Undocumented and Awkward: Episode 10

 

When I was in high school, I had a huge crush on a young lady who had bravely started the first LGTBQ support organization in our school (this was back in 1999-2000). She was smart, strong, beautiful, very compassionate, and she didn’t exactly identify as gay. I thought that I just might have a teeny-tiny shot if I played my cards right. I would have done anything short of embarrassing myself to impress her.

One day, the school newspaper ran an editorial piece that someone had submitted to the journalism department anonymously. In essence, the piece was a rant about gay rights and how unnecessary they were, as homosexuality was a sin and detrimental to our society. Entertaining the idea that gays were equal to straights was blasphemous. Hence, organizations that catered to these life-style “choices” didn’t belong in a public high school campus.

Needless to say, it created an uproar of controversy in our school. Nobody knew who had written it, but plenty of accusations flew around. As for my feelings about what had been published? I didn’t really care. None of my friends were out as gay. And if they were in the closet, I didn’t think that their sexuality was any of my business.

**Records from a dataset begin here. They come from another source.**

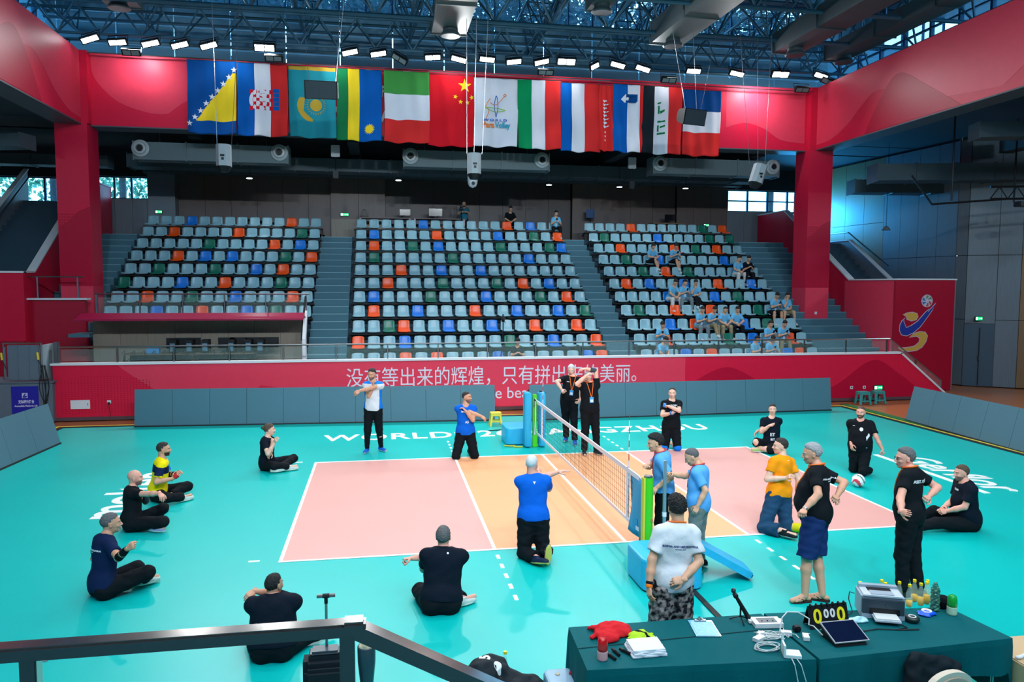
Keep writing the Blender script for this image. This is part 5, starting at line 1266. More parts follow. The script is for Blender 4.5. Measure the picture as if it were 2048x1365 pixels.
    if L.get('lanyard'):
        lc = L['lanyard']; lm = mat('lanyard_'+lc, {'orange': (235, 110, 30), 'red': (200, 60, 60)}[lc], .6, var=0); bt = L.get('badge_v', .42)
        MB().tube([N+f*.018+r*.086*k*math.cos(a)+f*(.082*k*math.sin(a))+up_*(.022-.02*math.sin(a)) for a in [2*PI*i/20 for i in range(20)]], .011, 5, closed=True).build('lanyard', lm, t)
        for s_ in (-1, 1):
            pts_ = []
            for i in range(12):
                u = i/11; a = PI*.5*u
                if u < .45:
                    an = -PI/2+s_*PI*.9*(u/.45)*.62; p = N+f*.015+r*.09*k*math.sin(s_*PI*.75*(u/.45))*1.0-f*.085*k*math.cos(PI*.75*(u/.45))+up_*(.02-.035*(u/.45))
                else:
                    w_ = (u-.45)/.55; q0 = N+f*.075+r*s_*.064*k-up_*.015; q1 = P+up_*bt*T+f*.3; p = q0*(1-w_)+np.array(q1)*w_
                    o_ = p+f*.5; h_ = bvh.ray_cast(Vector(o_), Vector(-f)); p = np.array(h_[0])+f*.008 if h_[0] else p
                pts_.append(p)
            MB().tube(pts_, .008, 5).build('lanyard', lm, t)
        if L.get('badge', True):
            o_ = P+up_*(bt-.06)*T+f*.6; h_ = bvh.ray_cast(Vector(o_), Vector(-f)); c_ = Vector(h_[0]) if h_[0] else Vector(o_)
            fv_, rv_, uv_ = Vector(f), Vector(r), Vector(up_)
            MB().obb(c_+fv_*.014, rv_*.045, uv_*.062, fv_*.004).build('badge', mat('badge_blue', (60, 160, 225), .4, var=0), t)
            MB().obb(c_+fv_*.019-uv_*.02, rv_*.032, uv_*.028, fv_*.001).build('badge_photo', mat('badge_white', (215, 228, 235), .4, var=0), t)
    # ---- shoes
    for s_ in 'LR':
        if L.get('stump'+s_) or L.get('noshoes'): continue
        Fd = nrm(g['F'+s_]-g['A'+s_]+1e-6); a_ = g['A'+s_]; sh = L.get('shoe', 'sneaker')
        fw = nrm(g['F'+s_]-a_); 
        up2 = np.array(L.get('shoeup'+s_, (0, 0, 1.0)), float)
        fwd_ = nrm(fw-up2*np.dot(fw, up2)*(.9 if abs(np.dot(fw, up2)) < .9 else 0)); sx, sy, sz = frame_up(fwd_, up2)
        As = np.array([sx, sy, sz])
        if sh == 'flipflop':
            bz = a_*1.0; bz[2] = L.get('zb', 0)+.014
            poly = [(.0, -.09), (.03, -.08), (.038, -.03), (.036, .03), (.046, .1), (.043, .15), (.02, .185), (-.015, .18), (-.04, .14), (-.042, .08), (-.034, .02), (-.038, -.04), (-.028, -.08)]
            MB().prism(poly, bz-np.array([0, 0, .014]), sx, sy, (0, 0, 1), .022).build('flip_flop', cloth_m('brown_rubber', (62, 40, 38)), t)
            F = Field(bz-np.array([.26, .26, .02]), bz+np.array([.26, .26, .16]), .006)
            F.cone(a_, bz+sy*.09+sz*.03, .036, .034, .02); F.ell(bz+sy*.07+sz*.028, As, (.042, .08, .024), .02); F.ell(bz-sy*.045+sz*.032, As, (.03, .04, .03), .02)
            for i in range(5): F.cone(bz+sy*.12+sx*(.028-.016*i)*(1 if s_ == 'L' else -1)+sz*.022, bz+sy*(.178-.012*i)+sx*(.031-.0165*i)*(1 if s_ == 'L' else -1)+sz*.017, .011, .0095-.0005*i, .004)
            V, Q = F.mesh(); np_obj('foot', V, Q, sk, t)
            q = MB()
            for e_ in (-1, 1): q.tube([bz+sy*.12+sz*.03, bz+sy*.09+sx*e_*.025+sz*.056, bz+sy*.04+sx*e_*.042+sz*.035, bz+sy*.02+sx*e_*.04+sz*.008], .006, 5)
            q.build('thong_strap', cloth_m('brown_rubber', (62, 40, 38)), t); continue
        c0 = a_-sz*.035
        F = Field(c0-.26, c0+.26, .008 if fine else .014)
        F.ell(c0+sy*.05, As, (.046, .145, .042), .02); F.ell(c0-sy*.035+sz*.012, As, (.042, .058, .05), .025); F.ell(c0+sy*.135-sz*.008, As, (.046, .055, .032), .02)
        F.cone(c0, a_+sz*.03, .042, .044, .02, cap=True)
        F.ell(c0+sy*.05-sz*.028, As, (.05, .155, .02), .004)
        F.plane(c0-sz*.042, -sz)
        V, Q = F.mesh(); dz = (V[Q].mean(1)-c0)@sz; mi = (dz < -.022).astype(int); fs = (V[Q].mean(1)-c0)@sy; mi[(dz > .0) & (np.abs(fs-.06) < .018) & (dz > .0)] = 1 if L.get('shoe_stripe') else 0
        um, sm_ = L.get('shoe_m', (cloth_m('shoe_dark', (40, 44, 50), .6), mat('sole_white', (220, 222, 225), .6, var=0)))
        zmin = V[:, 2].min(); V[:, 2] += max(0, L.get('zb', 0)+.002-zmin)
        np_obj('shoe', V, Q, [um, sm_], t, mi)
    for ex in L.get('extra', []): ex(t, g, dict(P=P, N=N, f=f, r=r, up=up_, T=T, k=k, C=Cc, hx=hx, hy=hy, hz=hzz, hs=hs))
    return t
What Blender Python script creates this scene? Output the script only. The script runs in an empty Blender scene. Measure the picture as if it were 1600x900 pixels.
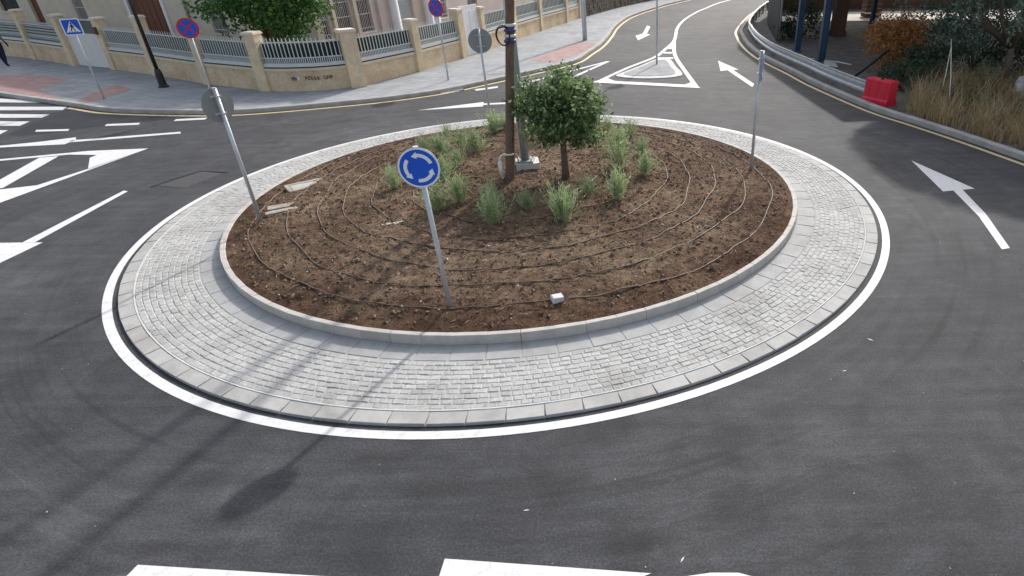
import bpy, bmesh, math, random
from mathutils import Vector, Matrix, noise
from mathutils.geometry import tessellate_polygon
random.seed(7)
SC = bpy.context.scene
COL = SC.collection
R = math.radians
# ------------------------------------------------------------------ camera
F_PX, PITCH, ROLL = 940.0, 0.528, -0.020
cp, sp, cr, sr = math.cos(PITCH), math.sin(PITCH), math.cos(ROLL), math.sin(ROLL)
fwd = Vector((0, cp, -sp)); up0 = Vector((0, sp, cp)); right0 = Vector((1, 0, 0))
rt = cr * right0 + sr * up0
up = -sr * right0 + cr * up0
cam_data = bpy.data.cameras.new('camera')
cam = bpy.data.objects.new('camera', cam_data); COL.objects.link(cam)
m = Matrix((( rt.x, up.x, -fwd.x, 0), (rt.y, up.y, -fwd.y, 0), (rt.z, up.z, -fwd.z, 4.31), (0, 0, 0, 1)))
cam.matrix_world = m
cam_data.sensor_fit = 'HORIZONTAL'; cam_data.sensor_width = 36.0
cam_data.lens = 36.0 * F_PX / 1600.0
cam_data.shift_x = -(987 - 800) / 1600.0
cam_data.shift_y = (462 - 450) / 1600.0
cam_data.clip_start = 0.05; cam_data.clip_end = 1500
SC.camera = cam
# ------------------------------------------------------------------ light
SUN_EL = R(36.0)
SDX, SDY = 0.363, 0.932                     # horizontal direction towards the sun
world = bpy.data.worlds.new('World'); SC.world = world; world.use_nodes = True
wn = world.node_tree
sky = wn.nodes.new('ShaderNodeTexSky'); sky.sky_type = 'NISHITA'; sky.sun_disc = False
sky.sun_elevation = SUN_EL; sky.sun_rotation = math.atan2(SDX, SDY)
sky.dust_density = 3.0; sky.ozone_density = 0.4; sky.air_density = 1.0
hz = wn.nodes.new('ShaderNodeHueSaturation'); hz.inputs['Saturation'].default_value = 0.6      # thin haze
wn.links.new(sky.outputs[0], hz.inputs['Color']); wn.links.new(hz.outputs[0], wn.nodes['Background'].inputs[0])
wn.nodes['Background'].inputs[1].default_value = 0.142
sd = bpy.data.lights.new('sun', 'SUN'); sd.energy = 2.2; sd.angle = R(1.2); sd.color = (1.0, 0.96, 0.91)
sun = bpy.data.objects.new('sun', sd); COL.objects.link(sun)
tosun = Vector((SDX * math.cos(SUN_EL), SDY * math.cos(SUN_EL), math.sin(SUN_EL))).normalized()
sun.rotation_euler = tosun.to_track_quat('Z', 'Y').to_euler(); sun.location = (8, 20, 30)
SC.view_settings.view_transform = 'Standard'; SC.view_settings.look = 'None'
SC.view_settings.gamma = 1.0; SC.view_settings.use_curve_mapping = False
SC.view_settings.exposure = 0.67

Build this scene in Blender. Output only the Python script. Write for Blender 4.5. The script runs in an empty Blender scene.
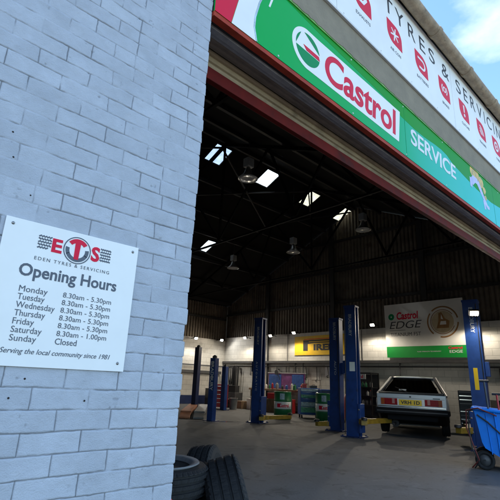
import bpy, bmesh, math, random
import numpy as np
from mathutils import Matrix, Vector
random.seed(11)
PI = math.pi
SC = bpy.context.scene
COL = SC.collection
EYE = 1.15
FY = 1.70        # outer face of the front wall
XW = 15.2        # inner face of the long side wall
YB = 18.0        # inner face of the back wall
XL = -4.0        # inner face of the left wall
RIDGE_Y, RIDGE_Z, SLOPE = 9.75, 8.72, 0.44

# ------------------------------------------------------------------ helpers
WM = {}

def tag(o, label=None, cat=None, group=None, kind=None):
    if label: o['label'] = label
    if cat: o['category'] = cat
    if group: o['group'] = group
    if kind: o['kind'] = kind
    return o

def thing(name, loc, label, cat, rz=0.0, group=None):
    o = bpy.data.objects.new(name, None)
    o.empty_display_size = 0.2
    COL.objects.link(o)
    o.location = loc
    o.rotation_euler = (0, 0, rz)
    WM[o.name] = Matrix.Translation(loc) @ Matrix.Rotation(rz, 4, 'Z')
    return tag(o, label, cat, group)

def copy_tree(o, loc, rz, label, parent=None):
    def rec(s, p):
        c = s.copy()
        COL.objects.link(c)
        if p is not None:
            c.parent = p
        for ch in [q for q in bpy.data.objects if q.parent == s]:
            rec(ch, c)
        return c
    c = rec(o, parent)
    c.location = loc
    c.rotation_euler = (0, 0, rz)
    WM[c.name] = Matrix.Translation(loc) @ Matrix.Rotation(rz, 4, 'Z')
    if label: c['label'] = label
    return c

class MB:
    """collects geometry, builds ONE mesh object"""
    def __init__(self):
        self.v = []; self.f = []; self.m = []; self.s = []
    def add(self, verts, faces, m=0, T=None, smooth=False):
        b = len(self.v)
        for p in verts:
            p = Vector(p)
            self.v.append(T @ p if T is not None else p)
        for f in faces:
            self.f.append([b + i for i in f]); self.m.append(m); self.s.append(smooth)
        return self
    def box(self, c, s, m=0, T=None, R=None):
        x, y, z = s[0] / 2, s[1] / 2, s[2] / 2
        vs = [Vector((a * x, b * y, d * z)) for d in (-1, 1) for b in (-1, 1) for a in (-1, 1)]
        if R is not None: vs = [R @ p for p in vs]
        vs = [p + Vector(c) for p in vs]
        return self.add(vs, [(0, 2, 3, 1), (4, 5, 7, 6), (0, 1, 5, 4), (2, 6, 7, 3), (0, 4, 6, 2), (1, 3, 7, 5)], m, T)
    def span(self, a, b, m=0, T=None):
        return self.box([(a[i] + b[i]) / 2 for i in range(3)], [abs(b[i] - a[i]) for i in range(3)], m, T)
    def bar(self, p0, p1, w, h, m=0, T=None):
        p0 = Vector(p0); p1 = Vector(p1); d = p1 - p0
        q = d.to_track_quat('X', 'Z').to_matrix()
        return self.box((p0 + p1) / 2, (d.length, w, h), m, T, R=q)
    def tube(self, pts, r, n=8, m=0, T=None, caps=True):
        pts = [Vector(p) for p in pts]
        rr = r if isinstance(r, (list, tuple)) else [r] * len(pts)
        vs = []; up = None
        for i, p in enumerate(pts):
            d = (pts[min(i + 1, len(pts) - 1)] - pts[max(i - 1, 0)]).normalized()
            if up is None:
                up = d.orthogonal().normalized()
            else:
                up = (up - d * up.dot(d))
                up = up.normalized() if up.length > 1e-6 else d.orthogonal().normalized()
            sd = d.cross(up)
            for k in range(n):
                a = 2 * PI * k / n
                vs.append(p + (up * math.cos(a) + sd * math.sin(a)) * rr[i])
        fs = []
        for i in range(len(pts) - 1):
            for k in range(n):
                k2 = (k + 1) % n
                fs.append((i * n + k, i * n + k2, (i + 1) * n + k2, (i + 1) * n + k))
        self.add(vs, fs, m, T, True)
        if caps:
            self.add(vs[:n][::-1], [tuple(range(n))], m, T)
            self.add(vs[-n:], [tuple(range(n))], m, T)
        return self
    def lathe(self, prof, n=32, m=0, T=None, closed=False, smooth=True):
        """prof: (r, z); axis = local z"""
        vs = []; fs = []
        for r, z in prof:
            for k in range(n):
                a = 2 * PI * k / n
                vs.append((r * math.cos(a), r * math.sin(a), z))
        P = len(prof)
        for i in range(P if closed else P - 1):
            j = (i + 1) % P
            for k in range(n):
                k2 = (k + 1) % n
                fs.append((i * n + k, i * n + k2, j * n + k2, j * n + k))
        self.add(vs, fs, m, T, smooth)
        if not closed:
            if prof[0][0] > 1e-4: self.add(vs[:n][::-1], [tuple(range(n))], m, T)
            if prof[-1][0] > 1e-4: self.add(vs[-n:], [tuple(range(n))], m, T)
        return self
    def prism(self, pts, w0, w1, m=0, T=None):
        """polygon in local xy, extruded from z=w0 to z=w1 (z towards the viewer)"""
        n = len(pts)
        area = sum(pts[i][0] * pts[(i + 1) % n][1] - pts[(i + 1) % n][0] * pts[i][1] for i in range(n))
        if area < 0: pts = pts[::-1]
        vs = [(p[0], p[1], w0) for p in pts] + [(p[0], p[1], w1) for p in pts]
        fs = [tuple(range(n, 2 * n)), tuple(range(n))[::-1]]
        fs += [(i, (i + 1) % n, n + (i + 1) % n, n + i) for i in range(n)]
        return self.add(vs, fs, m, T)
    def ring(self, c, r0, r1, a0, a1, w0, w1, n=32, m=0, T=None):
        for k in range(n):
            u = a0 + (a1 - a0) * k / n; v = a0 + (a1 - a0) * (k + 1) / n
            self.prism([(c[0] + r0 * math.cos(u), c[1] + r0 * math.sin(u)), (c[0] + r1 * math.cos(u), c[1] + r1 * math.sin(u)),
                        (c[0] + r1 * math.cos(v), c[1] + r1 * math.sin(v)), (c[0] + r0 * math.cos(v), c[1] + r0 * math.sin(v))], w0, w1, m, T)
        return self
    def text(self, s, box, w0, w1, m=0, T=None, bold=0.0, shear=0.0, keep=False, spacing=1.0, align='L'):
        """text fitted to box=(u0,u1,v0,v1) in local xy, from depth w0 to w1"""
        cu = bpy.data.curves.new('t', 'FONT')
        cu.body = s; cu.size = 1.0; cu.extrude = 0.5; cu.offset = bold; cu.shear = shear
        cu.space_character = spacing; cu.resolution_u = 3 if (box[3] - box[2]) < 0.1 else 8
        ob = bpy.data.objects.new('t', cu); COL.objects.link(ob)
        dg = bpy.context.evaluated_depsgraph_get()
        me = bpy.data.meshes.new_from_object(ob.evaluated_get(dg))
        xs = [v.co.x for v in me.vertices]; ys = [v.co.y for v in me.vertices]
        x0, x1, y0, y1 = min(xs), max(xs), min(ys), max(ys)
        u0, u1, v0, v1 = box
        sx = (u1 - u0) / (x1 - x0); sy = (v1 - v0) / (y1 - y0)
        if keep: sx = min(sx, sy * 1.0)
        vs = [(u0 + (v.co.x - x0) * sx, v0 + (v.co.y - y0) * sy, w0 + (v.co.z + 0.5) * (w1 - w0)) for v in me.vertices]
        fs = [tuple(p.vertices) for p in me.polygons]
        self.add(vs, fs, m, T)
        COL.objects.unlink(ob)
        bpy.data.objects.remove(ob); bpy.data.curves.remove(cu); bpy.data.meshes.remove(me)
        return self
    def build(self, name, mats, parent=None, local=False, bevel=0.0, seg=2):
        me = bpy.data.meshes.new(name)
        W = WM[parent.name] if parent is not None else Matrix.Identity(4)
        if parent is not None and not local:
            I = W.inverted()
            vs = [I @ p for p in self.v]
        else:
            vs = self.v
        me.from_pydata([tuple(p) for p in vs], [], self.f)
        if not isinstance(mats, (list, tuple)): mats = [mats]
        for mt in mats: me.materials.append(mt)
        for i, p in enumerate(me.polygons):
            p.material_index = self.m[i]; p.use_smooth = self.s[i]
        bm = bmesh.new(); bm.from_mesh(me)
        if bevel > 0:
            bmesh.ops.remove_doubles(bm, verts=bm.verts, dist=1e-5)
            es = [e for e in bm.edges if len(e.link_faces) == 2 and e.calc_face_angle(0) > 0.6]
            bmesh.ops.bevel(bm, geom=es, offset=bevel, segments=seg, profile=0.6, affect='EDGES', clamp_overlap=True)
        bmesh.ops.recalc_face_normals(bm, faces=bm.faces)
        bm.to_mesh(me); bm.free()
        o = bpy.data.objects.new(name, me)
        COL.objects.link(o)
        if parent is not None:
            o.parent = parent
        WM[o.name] = W.copy()
        return o

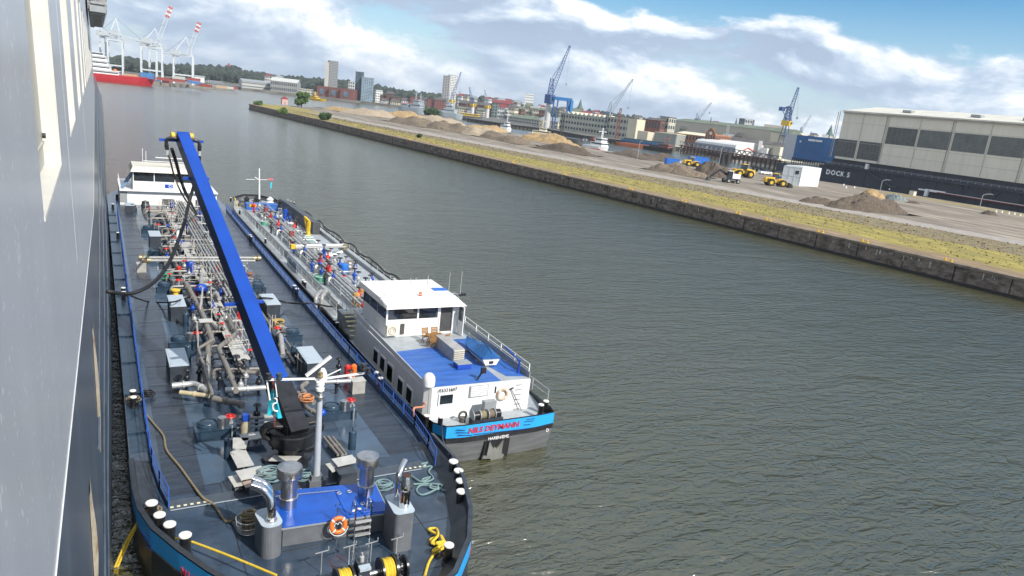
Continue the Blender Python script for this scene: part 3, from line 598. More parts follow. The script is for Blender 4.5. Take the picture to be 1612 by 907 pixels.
# glazing: (y0, y1, z0, z1)
ga = [(ys[1]+0.3+0.3, ys[0]-0.9, 14.4, 22.6), (ys[2]+0.6, ys[1]-0.6, 14.4, 22.6)]
gb = [(ys[i+1]+0.5, ys[i]-0.5, 22.6, 30.0) for i in range(2, len(ys)-1)]
for i, (a, b_, z0, z1) in enumerate(ga+gb):
    mb = MB(); mb.b2(WX-0.05, WX+0.1, a, b_, z0, z1); w_ = part('window', mb, dk_win if i < 3 else dk_win2, dk)
    mb = MB(); nsl = 14
    for k in range(nsl): mb.box((WX-0.09, (a+b_)/2, z0+(k+0.5)*(z1-z0)/nsl), (0.08, b_-a, 0.12))
    for k in range(1, 6): mb.box((WX-0.1, a+(b_-a)*k/6, (z0+z1)/2), (0.08, 0.08, z1-z0))
    part('slats', mb, mat('slat grey', (0.20, 0.21, 0.20), 0.5), w_)
mb = MB()
for y in [200, 170, 150, 120, 90]: mb.box((WX+8, y, zt0+1.8), (3, 4, 1.0))
part('roof_vent', mb, mgrey, dk)
mb = MB()
for y in range(-100, 228, 3): mb.box((DX-0.9, y, 10.9), (0.08, 0.08, 1.1))
mb.box((DX-0.9, 64, 11.45), (0.08, 330, 0.08)); mb.box((DX-0.9, 64, 10.95), (0.06, 330, 0.06)); part('ledge_railing', mb, galv, dk)
mb = MB()
for y in range(-90, 222, 11): mb.box((DX-0.12, y, 4.5), (0.25, 0.25, 9)); 
for y in (150, 162, 140, 132): mb.bar((DX-1, y-2, 9.4), (DX-0.1, y, 6.4), 0.3); mb.bar((DX-1, y+2, 9.4), (DX-0.1, y, 6.4), 0.3)
part('hull_rib', mb, mat('rib navy', (0.035, 0.04, 0.06), 0.5), dk)
mb = MB(); mb.bar((DX-0.8, 205, 9.3), (DX-0.8, 193, 4.5), 0.8, 0.3); mb.bar((DX-0.8, 193, 4.5), (DX-0.8, 190, 4.5), 0.8, 0.3); part('stairway', mb, mat('stair grey', (0.07, 0.075, 0.08), 0.6), dk)
mb = MB(); mb.b2(DX-1.3, DX-0.2, 133, 176, 4.8, 5.3); g_ = part('gangway', mb, darkred, dk); mb = MB(); mb.b2(DX-1.5, DX-1.3, 133, 176, 5.3, 5.5); mb.b2(DX-1.6, DX-0.3, 172, 180, 5.0, 5.6); part('handrail', mb, white, g_)
mb = MB(); mb.b2(DX-1.3, DX-0.1, 206, 207.2, 10.4, 12.8); part('deck_box', mb, white, dk)
tm = text_mb('DOCK 5', 3.1, 0.1, bold=0.13, spacing=1.2); pc = PX(1319, 273.5, DX); tm = place(tm, frame((DX-0.08, pc.y, pc.z), (0, -1, 0))); part('lettering', tm, wpaint, dk)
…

The day after the newspaper had been distributed and everyone had read the piece, I saw this beautiful young lady talking to a good friend of mine. In her hand, I noticed the newspaper opened to the editorial section. Immediately, I knew what they were talking about. This was it. My chance to impress her with my sharp intellectual opinion and open-minded consciousness. I decided that I’d seize the moment and approach them to chime in on the controversy.

I’ll never forget it. The exact words that came out of my mouth:

“Whoever wrote that piece is a fucking coward! How are you going to write something like that and not sign your name? It’s so fucking gay…”

I’ll never forget the look on her face as that last word tumbled out of my stupid mouth. And I immediately wished that I could have slurped it back before she’d heard it. But it was too late. My cheeks flushed, my palms instantaneously became drenched with sweat, and my mouth went dry as I tried to backpedal. My friend suppressed a laugh as he watched me crash and burn.

“No no no… Uhhh… I mean… Gay… I didn’t mean it like that… I meant ‘stupid’… Honest…”

Watching her walk away, knowing that I’d exposed my own ignorance, I made a solemn promise to myself that I’d have to stop using oppressive language in my everyday life. I didn’t know then that they were oppressive words, but I was beginning to understand that words really do matter, that they can do damage, that they can demoralize and subjugate and they can cut even when you don’t want them to.

It was a lesson well learned and never forgotten.

Ignorance is the ultimate cock-blocker.

But more than that, ignorance has no room in a movement with so many fronts and experiences. Intersectionalities exist in the experience of our people, and if we don’t look out for each other, those in power will ultimately use these traces of ignorance to tear us apart.